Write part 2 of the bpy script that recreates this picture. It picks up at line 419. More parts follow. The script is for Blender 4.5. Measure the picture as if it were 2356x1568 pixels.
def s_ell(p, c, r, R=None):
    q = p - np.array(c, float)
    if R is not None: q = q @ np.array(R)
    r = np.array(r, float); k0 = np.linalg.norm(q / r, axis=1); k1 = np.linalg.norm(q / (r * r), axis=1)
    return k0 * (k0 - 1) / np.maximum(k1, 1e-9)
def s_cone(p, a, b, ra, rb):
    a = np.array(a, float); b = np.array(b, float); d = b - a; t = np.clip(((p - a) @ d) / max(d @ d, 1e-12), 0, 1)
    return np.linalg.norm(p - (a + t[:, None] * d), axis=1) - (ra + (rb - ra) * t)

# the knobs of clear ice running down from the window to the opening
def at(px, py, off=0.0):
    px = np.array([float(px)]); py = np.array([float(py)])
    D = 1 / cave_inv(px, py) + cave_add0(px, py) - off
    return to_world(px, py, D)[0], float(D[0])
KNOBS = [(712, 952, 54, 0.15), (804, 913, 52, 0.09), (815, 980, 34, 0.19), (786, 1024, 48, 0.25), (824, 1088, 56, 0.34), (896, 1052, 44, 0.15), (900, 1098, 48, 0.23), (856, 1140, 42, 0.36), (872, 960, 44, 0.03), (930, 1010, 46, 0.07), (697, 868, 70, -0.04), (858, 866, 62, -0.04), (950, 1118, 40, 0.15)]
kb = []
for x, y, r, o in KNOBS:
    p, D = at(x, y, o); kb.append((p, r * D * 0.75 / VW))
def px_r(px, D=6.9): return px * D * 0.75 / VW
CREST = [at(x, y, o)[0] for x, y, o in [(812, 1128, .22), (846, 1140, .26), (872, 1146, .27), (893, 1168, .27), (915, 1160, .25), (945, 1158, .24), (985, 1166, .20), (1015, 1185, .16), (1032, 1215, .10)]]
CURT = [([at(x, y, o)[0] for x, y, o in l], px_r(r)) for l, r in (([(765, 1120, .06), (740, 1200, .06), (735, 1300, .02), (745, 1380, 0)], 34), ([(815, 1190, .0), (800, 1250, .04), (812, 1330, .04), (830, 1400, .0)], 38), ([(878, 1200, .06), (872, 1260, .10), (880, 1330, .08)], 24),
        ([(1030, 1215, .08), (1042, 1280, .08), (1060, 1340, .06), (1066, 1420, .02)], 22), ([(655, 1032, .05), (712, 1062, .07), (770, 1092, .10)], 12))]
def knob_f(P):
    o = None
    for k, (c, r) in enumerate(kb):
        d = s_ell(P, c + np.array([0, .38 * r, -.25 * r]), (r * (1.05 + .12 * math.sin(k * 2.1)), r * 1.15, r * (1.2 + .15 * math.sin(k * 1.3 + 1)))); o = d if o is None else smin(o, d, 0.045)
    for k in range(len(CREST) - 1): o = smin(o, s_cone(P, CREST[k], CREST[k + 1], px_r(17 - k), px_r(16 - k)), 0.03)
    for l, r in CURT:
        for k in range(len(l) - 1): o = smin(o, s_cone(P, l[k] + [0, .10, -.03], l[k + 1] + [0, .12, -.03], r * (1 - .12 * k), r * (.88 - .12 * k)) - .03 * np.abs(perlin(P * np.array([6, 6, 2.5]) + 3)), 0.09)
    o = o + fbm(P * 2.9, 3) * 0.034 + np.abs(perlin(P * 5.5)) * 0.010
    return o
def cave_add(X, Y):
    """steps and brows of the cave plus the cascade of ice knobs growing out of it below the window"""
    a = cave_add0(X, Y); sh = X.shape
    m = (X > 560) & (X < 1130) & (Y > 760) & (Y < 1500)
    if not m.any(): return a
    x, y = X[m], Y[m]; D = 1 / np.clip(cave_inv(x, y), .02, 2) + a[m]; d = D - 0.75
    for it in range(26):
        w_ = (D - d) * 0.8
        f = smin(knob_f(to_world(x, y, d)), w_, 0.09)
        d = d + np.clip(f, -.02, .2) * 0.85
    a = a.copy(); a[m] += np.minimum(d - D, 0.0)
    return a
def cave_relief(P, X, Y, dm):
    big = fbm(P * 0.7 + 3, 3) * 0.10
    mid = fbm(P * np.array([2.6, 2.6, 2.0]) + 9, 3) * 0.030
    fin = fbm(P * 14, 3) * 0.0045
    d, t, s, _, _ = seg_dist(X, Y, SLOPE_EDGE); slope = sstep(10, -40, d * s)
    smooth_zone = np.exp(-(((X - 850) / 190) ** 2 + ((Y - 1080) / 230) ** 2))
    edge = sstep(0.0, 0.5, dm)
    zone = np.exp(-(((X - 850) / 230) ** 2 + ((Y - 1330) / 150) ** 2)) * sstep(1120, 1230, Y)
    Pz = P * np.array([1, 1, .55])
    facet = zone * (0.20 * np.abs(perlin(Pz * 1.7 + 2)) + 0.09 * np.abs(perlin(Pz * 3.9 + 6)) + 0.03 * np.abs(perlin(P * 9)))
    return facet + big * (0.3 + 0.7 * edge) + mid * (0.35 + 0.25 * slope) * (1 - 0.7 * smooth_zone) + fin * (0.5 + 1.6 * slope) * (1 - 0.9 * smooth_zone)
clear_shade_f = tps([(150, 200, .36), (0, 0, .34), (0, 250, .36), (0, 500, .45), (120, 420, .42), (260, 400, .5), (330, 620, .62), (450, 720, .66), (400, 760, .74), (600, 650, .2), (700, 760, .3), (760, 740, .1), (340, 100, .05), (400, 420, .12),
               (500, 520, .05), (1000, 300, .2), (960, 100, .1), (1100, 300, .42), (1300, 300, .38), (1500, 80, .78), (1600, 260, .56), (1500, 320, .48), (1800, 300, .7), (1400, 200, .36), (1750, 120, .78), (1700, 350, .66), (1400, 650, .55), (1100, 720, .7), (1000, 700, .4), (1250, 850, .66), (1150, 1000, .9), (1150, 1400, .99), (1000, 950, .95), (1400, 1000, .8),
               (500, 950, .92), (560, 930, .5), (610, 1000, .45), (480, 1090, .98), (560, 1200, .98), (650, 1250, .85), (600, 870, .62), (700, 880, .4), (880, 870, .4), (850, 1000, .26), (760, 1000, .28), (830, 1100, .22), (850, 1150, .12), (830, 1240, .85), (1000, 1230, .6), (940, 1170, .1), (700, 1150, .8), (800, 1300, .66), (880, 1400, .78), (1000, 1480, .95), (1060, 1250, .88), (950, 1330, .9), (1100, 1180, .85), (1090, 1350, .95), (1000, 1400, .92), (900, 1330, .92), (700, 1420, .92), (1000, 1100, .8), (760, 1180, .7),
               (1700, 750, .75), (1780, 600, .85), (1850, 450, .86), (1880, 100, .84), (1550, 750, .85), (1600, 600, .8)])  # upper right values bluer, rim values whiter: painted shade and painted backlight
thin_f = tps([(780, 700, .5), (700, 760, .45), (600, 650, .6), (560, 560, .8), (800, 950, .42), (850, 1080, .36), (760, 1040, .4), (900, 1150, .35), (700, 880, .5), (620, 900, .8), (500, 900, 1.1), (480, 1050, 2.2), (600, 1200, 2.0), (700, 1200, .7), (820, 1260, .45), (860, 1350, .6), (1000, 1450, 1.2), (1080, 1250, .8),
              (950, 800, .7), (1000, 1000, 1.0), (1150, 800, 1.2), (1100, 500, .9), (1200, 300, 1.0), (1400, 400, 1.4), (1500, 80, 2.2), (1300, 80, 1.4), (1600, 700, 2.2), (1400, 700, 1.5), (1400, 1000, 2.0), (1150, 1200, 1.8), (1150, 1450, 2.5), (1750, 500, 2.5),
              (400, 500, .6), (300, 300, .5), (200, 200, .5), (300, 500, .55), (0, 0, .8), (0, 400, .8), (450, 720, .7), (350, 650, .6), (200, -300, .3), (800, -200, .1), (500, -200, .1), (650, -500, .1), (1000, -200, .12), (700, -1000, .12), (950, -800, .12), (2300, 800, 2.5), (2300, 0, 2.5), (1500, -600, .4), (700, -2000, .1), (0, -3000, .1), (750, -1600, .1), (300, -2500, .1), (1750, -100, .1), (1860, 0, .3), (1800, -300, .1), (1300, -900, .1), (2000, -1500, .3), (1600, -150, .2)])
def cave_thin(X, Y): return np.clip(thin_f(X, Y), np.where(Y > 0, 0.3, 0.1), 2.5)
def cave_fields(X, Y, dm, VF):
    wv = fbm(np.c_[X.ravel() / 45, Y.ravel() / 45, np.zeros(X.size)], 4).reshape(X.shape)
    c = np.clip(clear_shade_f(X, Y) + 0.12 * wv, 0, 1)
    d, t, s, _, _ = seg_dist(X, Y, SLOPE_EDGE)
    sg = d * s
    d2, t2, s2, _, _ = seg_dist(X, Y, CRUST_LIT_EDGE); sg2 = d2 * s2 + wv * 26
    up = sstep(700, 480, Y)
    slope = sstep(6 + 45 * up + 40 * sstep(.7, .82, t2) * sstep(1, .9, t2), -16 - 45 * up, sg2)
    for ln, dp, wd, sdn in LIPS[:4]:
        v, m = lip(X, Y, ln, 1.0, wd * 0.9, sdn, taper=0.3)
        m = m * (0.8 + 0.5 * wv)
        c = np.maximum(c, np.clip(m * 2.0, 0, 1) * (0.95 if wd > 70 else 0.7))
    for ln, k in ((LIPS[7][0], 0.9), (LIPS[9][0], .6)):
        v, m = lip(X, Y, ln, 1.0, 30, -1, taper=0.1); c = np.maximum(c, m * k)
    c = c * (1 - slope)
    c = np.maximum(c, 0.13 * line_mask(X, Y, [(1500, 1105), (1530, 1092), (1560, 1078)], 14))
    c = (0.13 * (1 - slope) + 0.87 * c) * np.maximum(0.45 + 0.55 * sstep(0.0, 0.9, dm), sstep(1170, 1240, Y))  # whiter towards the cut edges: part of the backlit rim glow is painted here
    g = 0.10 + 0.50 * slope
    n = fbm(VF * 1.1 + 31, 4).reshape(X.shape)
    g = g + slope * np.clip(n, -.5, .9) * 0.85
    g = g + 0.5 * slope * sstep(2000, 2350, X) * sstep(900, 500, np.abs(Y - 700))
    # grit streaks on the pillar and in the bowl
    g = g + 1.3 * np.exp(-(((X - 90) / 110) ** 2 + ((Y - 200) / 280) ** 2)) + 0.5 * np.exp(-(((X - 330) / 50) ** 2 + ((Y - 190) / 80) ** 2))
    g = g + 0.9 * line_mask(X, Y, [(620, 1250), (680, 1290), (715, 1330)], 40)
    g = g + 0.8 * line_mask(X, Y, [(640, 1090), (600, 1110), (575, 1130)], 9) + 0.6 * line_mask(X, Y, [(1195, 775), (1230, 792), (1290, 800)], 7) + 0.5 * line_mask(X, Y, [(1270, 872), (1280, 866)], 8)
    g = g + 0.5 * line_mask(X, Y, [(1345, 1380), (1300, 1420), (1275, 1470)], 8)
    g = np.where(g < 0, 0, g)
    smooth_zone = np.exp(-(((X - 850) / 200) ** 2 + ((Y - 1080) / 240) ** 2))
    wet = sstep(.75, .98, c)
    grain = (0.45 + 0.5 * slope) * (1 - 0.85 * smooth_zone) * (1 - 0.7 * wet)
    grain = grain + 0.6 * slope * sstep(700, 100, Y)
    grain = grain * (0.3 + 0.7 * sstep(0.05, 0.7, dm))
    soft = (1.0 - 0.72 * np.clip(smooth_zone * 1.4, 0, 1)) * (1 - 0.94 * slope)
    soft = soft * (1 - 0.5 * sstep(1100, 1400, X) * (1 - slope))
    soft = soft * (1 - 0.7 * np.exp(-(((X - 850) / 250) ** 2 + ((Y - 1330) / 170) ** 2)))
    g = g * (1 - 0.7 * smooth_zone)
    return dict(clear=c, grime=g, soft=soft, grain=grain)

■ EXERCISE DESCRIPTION
Set down each line of the material verbatim, from the first line through the line that contains "return np.linalg.norm(p - (a".

■ TASK RESPONSE
Write part 2 of the bpy script that recreates this picture. It picks up at line 419. More parts follow. The script is for Blender 4.5. Measure the picture as if it were 2356x1568 pixels.
def s_ell(p, c, r, R=None):
    q = p - np.array(c, float)
    if R is not None: q = q @ np.array(R)
    r = np.array(r, float); k0 = np.linalg.norm(q / r, axis=1); k1 = np.linalg.norm(q / (r * r), axis=1)
    return k0 * (k0 - 1) / np.maximum(k1, 1e-9)
def s_cone(p, a, b, ra, rb):
    a = np.array(a, float); b = np.array(b, float); d = b - a; t = np.clip(((p - a) @ d) / max(d @ d, 1e-12), 0, 1)
    return np.linalg.norm(p - (a + t[:, None] * d), axis=1) - (ra + (rb - ra) * t)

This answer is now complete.